Three French polls conducted Sunday evening as results came in predicted Hollande would win the May 6 runoff by 8 to 12 percentage points. Ipsos, CSA and IFOP said economic worries drove many voters.

Americans should be rooting for Sarkozy, explains Pierpaolo Barbieri at The New Republic:

Hollande… is ultimately hostage to an unreformed Socialist Party: With France’s powerful and obstinate unions overrepresented in the party ranks, the Socialists have been consistently against necessary economic reform. Predictably, Hollande says he is eager to bring back the 35-hour week and roll back pension changes at a time when the whole region—and arguably the whole world—is swimming in the opposite direction. His proposal for a 75 percent marginal tax rate would be laughable, if it hadn’t been offered in earnest.

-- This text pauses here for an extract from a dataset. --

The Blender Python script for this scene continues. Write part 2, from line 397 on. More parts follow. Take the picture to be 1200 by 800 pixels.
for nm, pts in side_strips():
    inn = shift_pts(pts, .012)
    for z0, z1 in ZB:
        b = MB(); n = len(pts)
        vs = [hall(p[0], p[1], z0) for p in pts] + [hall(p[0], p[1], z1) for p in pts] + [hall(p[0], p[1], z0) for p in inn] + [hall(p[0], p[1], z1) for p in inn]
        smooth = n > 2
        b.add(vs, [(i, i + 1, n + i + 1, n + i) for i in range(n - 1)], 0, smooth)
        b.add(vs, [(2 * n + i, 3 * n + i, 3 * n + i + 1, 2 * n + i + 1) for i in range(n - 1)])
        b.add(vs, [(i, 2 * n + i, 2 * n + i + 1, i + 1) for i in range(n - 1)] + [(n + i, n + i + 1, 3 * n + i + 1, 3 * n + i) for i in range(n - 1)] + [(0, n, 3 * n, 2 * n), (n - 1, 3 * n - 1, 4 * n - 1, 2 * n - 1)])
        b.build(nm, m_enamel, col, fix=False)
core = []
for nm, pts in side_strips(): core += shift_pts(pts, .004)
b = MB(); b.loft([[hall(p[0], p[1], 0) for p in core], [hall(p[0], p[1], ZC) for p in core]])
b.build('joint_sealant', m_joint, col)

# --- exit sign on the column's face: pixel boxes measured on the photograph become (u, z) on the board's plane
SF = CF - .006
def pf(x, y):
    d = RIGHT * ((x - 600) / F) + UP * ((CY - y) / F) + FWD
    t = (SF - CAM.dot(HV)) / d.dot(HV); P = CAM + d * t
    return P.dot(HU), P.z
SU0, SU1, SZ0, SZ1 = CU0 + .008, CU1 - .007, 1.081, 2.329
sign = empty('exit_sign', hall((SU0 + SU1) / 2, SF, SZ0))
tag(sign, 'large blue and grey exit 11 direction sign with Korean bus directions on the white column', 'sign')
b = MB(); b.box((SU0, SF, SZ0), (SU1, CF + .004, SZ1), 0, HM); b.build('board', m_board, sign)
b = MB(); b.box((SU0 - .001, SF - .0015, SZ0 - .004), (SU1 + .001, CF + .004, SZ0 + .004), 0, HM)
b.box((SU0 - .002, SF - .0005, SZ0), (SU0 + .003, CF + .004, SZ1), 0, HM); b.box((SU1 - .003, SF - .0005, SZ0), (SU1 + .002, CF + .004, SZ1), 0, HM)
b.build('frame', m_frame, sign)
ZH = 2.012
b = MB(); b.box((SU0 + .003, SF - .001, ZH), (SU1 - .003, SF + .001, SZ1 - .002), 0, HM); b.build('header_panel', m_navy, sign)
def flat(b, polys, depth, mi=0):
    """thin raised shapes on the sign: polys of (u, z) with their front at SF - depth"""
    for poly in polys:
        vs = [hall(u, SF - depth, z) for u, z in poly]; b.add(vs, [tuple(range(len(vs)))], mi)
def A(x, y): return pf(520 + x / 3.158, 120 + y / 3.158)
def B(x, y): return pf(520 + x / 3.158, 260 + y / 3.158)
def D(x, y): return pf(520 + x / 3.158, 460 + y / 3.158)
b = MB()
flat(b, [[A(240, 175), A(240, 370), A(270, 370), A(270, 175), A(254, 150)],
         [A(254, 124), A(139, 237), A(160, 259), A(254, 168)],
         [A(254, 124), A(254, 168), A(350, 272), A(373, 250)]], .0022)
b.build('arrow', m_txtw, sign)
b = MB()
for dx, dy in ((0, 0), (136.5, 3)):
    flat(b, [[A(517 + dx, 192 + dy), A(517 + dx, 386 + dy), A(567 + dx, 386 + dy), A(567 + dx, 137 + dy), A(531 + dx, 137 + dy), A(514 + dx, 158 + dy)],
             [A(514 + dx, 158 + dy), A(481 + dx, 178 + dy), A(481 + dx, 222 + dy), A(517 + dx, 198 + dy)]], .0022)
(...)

After arguing that Hollande could cause a rift with Germany that threatens the Eurozone (and by extention the global economy), Barbieri adds:

In other international affairs, there’s little to look forward to from a President Hollande. He has hinted at a decreased role in NATO and a more critical stance toward America. In other words, Washington can expect an unwelcome return to the Jacques Chirac years. (It should come as no surprise that Chirac is said to be casting his vote for the Socialist.)

Not to invoke the “even the liberal New Republic…” cliché, but it does say something about the state of French politics that so much of Barbieri’s critique would be as much at home in a conservative publication as it is in the center-left TNR. This item by Brad Plumer gives a flavor of how far left France tilts; the Gaullist Sarkozy would scarcely be center-right by American standards, and the “far right” party led by Marine Le Pen — who made a big splash yesterday by winning nearly 20% of the vote — is, like most European nationalist parties, bitterly hostile to the free market.

Barbieri argues that an upset by Sarkozy is not impossible. Let’s hope so.